His data teams are implementing smart data quality controls at various places: on source systems, all over the data pipelines and on important gates at the lake. “These controls,” Christiaens said, “give us a view and trendline on the quality, and we’ve assigned responsibilities in the business to make sure issues are resolved and the data quality SLAs continue to be met.”
Customer Experience Top of Mind
Alan Jacobson, chief data and analytics officer at Alteryx, said like most data science teams, his company is focused on helping drive business forward by improving customer experiences. Data teams are focused on understanding the customer’s journey and working to help them accelerate their analytics journey.

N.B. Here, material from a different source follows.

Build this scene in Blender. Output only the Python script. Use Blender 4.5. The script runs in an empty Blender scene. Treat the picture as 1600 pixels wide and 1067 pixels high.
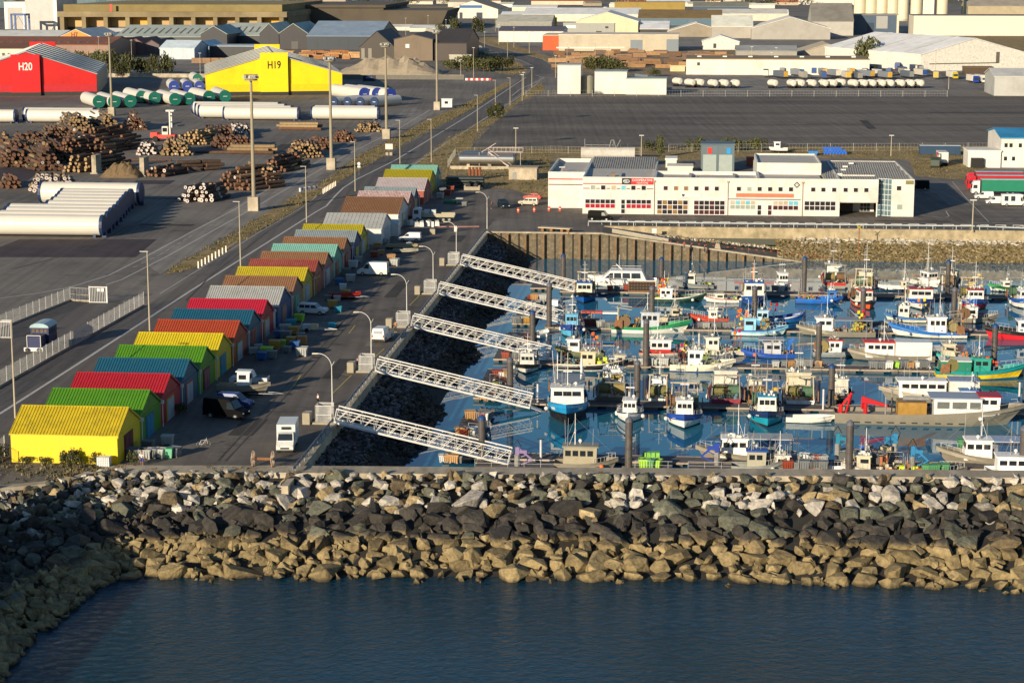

“This year,” Jacobson said, “we are working on leveraging analytics to determine improved content to serve for training, in-product experience analytics to provide guidance, and lead routing for better pairing of customers with sales and solution engineering resources. We are executing these efforts in Alteryx with strong engagement of our business partners. Separately, the team continues to add data science capabilities into our platform with more advanced data science capabilities in each release.”